• SUPPLIED INFORMATION:
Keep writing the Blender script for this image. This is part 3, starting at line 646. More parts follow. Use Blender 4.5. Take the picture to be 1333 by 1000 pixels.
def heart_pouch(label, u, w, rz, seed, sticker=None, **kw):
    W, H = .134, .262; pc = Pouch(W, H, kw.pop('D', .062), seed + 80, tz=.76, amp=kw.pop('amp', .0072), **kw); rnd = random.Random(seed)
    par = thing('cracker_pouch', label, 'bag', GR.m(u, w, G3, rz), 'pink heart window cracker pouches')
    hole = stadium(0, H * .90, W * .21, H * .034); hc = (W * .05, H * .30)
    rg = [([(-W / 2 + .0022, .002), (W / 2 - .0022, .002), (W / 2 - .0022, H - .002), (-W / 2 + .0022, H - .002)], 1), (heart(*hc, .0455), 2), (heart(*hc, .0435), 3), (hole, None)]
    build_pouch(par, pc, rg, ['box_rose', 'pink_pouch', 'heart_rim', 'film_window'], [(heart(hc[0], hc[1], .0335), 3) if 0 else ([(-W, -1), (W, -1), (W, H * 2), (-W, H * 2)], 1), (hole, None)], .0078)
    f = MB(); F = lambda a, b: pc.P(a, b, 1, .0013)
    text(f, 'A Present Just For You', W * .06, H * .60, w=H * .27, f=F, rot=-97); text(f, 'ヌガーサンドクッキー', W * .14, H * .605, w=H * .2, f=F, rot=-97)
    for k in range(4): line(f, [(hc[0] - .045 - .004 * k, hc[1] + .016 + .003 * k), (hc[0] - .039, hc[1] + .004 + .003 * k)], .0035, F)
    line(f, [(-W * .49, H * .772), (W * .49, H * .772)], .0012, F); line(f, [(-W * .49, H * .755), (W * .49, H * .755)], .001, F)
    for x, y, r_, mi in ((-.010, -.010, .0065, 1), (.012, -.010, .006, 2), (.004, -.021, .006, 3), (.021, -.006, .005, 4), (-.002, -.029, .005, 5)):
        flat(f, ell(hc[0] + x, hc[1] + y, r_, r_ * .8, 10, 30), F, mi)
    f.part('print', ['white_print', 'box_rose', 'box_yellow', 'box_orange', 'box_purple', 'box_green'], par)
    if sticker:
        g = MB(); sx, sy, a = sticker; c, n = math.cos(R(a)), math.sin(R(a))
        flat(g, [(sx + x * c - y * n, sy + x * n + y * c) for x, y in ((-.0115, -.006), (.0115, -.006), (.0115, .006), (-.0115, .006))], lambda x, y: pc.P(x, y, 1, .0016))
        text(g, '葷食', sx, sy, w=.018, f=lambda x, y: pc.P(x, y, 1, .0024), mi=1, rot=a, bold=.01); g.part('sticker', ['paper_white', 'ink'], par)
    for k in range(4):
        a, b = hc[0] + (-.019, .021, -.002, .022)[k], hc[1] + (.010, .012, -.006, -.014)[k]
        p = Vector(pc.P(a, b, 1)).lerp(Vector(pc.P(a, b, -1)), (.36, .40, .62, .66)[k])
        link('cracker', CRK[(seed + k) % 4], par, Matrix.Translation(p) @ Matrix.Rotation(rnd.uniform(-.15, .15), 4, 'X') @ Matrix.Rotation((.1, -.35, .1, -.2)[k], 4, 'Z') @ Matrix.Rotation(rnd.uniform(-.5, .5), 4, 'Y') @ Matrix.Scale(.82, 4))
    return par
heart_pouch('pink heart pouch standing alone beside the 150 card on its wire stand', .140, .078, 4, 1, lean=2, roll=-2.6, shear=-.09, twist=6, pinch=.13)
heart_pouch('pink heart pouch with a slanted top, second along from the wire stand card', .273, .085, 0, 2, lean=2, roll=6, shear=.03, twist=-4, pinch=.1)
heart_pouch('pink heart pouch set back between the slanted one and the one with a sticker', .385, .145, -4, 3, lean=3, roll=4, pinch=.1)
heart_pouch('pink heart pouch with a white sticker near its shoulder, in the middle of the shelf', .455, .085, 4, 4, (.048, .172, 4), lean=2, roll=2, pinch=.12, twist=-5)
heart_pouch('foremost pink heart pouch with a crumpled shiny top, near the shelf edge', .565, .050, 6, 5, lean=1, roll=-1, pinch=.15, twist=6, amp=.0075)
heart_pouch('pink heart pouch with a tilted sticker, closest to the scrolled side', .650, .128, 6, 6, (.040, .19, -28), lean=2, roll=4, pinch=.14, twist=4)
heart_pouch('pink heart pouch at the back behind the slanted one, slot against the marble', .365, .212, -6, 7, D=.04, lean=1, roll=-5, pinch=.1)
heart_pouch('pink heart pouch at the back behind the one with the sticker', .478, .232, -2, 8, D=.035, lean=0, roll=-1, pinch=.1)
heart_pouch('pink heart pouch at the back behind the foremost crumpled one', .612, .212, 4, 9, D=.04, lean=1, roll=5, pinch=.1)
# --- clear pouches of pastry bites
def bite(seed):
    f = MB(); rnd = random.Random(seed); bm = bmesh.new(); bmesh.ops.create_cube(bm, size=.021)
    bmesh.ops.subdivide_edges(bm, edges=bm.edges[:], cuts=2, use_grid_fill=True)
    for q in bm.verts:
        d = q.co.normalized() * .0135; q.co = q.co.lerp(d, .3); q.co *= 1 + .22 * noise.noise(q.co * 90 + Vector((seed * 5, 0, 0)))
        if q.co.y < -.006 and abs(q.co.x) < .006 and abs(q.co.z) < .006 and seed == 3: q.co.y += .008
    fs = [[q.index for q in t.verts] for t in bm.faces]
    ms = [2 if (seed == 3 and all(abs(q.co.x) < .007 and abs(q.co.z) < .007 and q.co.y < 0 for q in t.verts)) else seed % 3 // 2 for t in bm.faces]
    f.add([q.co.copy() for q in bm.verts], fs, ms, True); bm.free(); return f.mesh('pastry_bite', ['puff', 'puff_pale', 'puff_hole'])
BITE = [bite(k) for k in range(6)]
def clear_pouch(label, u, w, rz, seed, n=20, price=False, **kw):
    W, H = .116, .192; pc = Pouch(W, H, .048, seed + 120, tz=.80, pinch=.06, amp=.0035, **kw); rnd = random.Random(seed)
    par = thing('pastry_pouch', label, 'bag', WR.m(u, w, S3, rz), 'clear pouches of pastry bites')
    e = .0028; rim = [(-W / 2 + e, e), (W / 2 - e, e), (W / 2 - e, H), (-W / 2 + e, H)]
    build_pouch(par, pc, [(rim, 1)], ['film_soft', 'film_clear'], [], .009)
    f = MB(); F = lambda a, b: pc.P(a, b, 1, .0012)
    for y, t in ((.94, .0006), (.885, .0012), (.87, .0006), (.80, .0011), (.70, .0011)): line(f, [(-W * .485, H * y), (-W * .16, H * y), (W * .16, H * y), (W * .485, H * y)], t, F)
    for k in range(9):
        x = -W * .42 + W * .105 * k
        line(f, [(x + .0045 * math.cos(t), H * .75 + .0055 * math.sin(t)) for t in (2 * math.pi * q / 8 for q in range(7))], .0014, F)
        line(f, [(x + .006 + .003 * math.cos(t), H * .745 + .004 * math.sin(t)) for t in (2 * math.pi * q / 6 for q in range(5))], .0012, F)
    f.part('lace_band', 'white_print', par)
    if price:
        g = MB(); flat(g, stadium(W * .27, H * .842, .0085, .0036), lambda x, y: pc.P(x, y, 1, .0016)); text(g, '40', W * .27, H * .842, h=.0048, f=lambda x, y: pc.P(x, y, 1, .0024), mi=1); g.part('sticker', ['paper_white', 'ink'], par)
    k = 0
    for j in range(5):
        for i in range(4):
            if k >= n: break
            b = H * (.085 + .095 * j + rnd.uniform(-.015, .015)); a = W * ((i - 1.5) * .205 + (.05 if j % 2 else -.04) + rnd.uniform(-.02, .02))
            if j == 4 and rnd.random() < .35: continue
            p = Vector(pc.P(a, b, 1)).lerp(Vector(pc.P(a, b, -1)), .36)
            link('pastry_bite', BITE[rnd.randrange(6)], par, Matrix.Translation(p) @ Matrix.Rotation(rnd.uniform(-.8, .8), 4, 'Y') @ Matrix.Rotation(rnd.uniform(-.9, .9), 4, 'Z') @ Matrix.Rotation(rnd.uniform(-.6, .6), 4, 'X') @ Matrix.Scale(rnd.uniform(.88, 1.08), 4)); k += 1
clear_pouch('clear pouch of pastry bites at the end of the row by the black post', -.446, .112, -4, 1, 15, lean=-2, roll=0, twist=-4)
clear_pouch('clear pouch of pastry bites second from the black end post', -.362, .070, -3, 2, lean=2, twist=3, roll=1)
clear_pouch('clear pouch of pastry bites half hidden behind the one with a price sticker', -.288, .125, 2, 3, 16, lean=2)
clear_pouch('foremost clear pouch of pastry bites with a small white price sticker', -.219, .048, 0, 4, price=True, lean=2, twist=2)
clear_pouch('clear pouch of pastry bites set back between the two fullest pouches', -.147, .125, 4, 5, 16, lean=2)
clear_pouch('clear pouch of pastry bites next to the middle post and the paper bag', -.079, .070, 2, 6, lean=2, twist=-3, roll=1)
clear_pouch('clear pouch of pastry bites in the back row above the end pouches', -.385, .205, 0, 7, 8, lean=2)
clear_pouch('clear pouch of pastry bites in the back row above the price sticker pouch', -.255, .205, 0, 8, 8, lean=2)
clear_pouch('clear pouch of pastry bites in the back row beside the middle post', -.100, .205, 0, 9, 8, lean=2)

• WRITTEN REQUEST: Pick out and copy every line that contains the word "part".

• EXERCISE RESULT:
Keep writing the Blender script for this image. This is part 3, starting at line 646. More parts follow. Use Blender 4.5. Take the picture to be 1333 by 1000 pixels.
    f.part('print', ['white_print', 'box_rose', 'box_yellow', 'box_orange', 'box_purple', 'box_green'], par)
        text(g, '葷食', sx, sy, w=.018, f=lambda x, y: pc.P(x, y, 1, .0024), mi=1, rot=a, bold=.01); g.part('sticker', ['paper_white', 'ink'], par)
    f.part('lace_band', 'white_print', par)
        g = MB(); flat(g, stadium(W * .27, H * .842, .0085, .0036), lambda x, y: pc.P(x, y, 1, .0016)); text(g, '40', W * .27, H * .842, h=.0048, f=lambda x, y: pc.P(x, y, 1, .0024), mi=1); g.part('sticker', ['paper_white', 'ink'], par)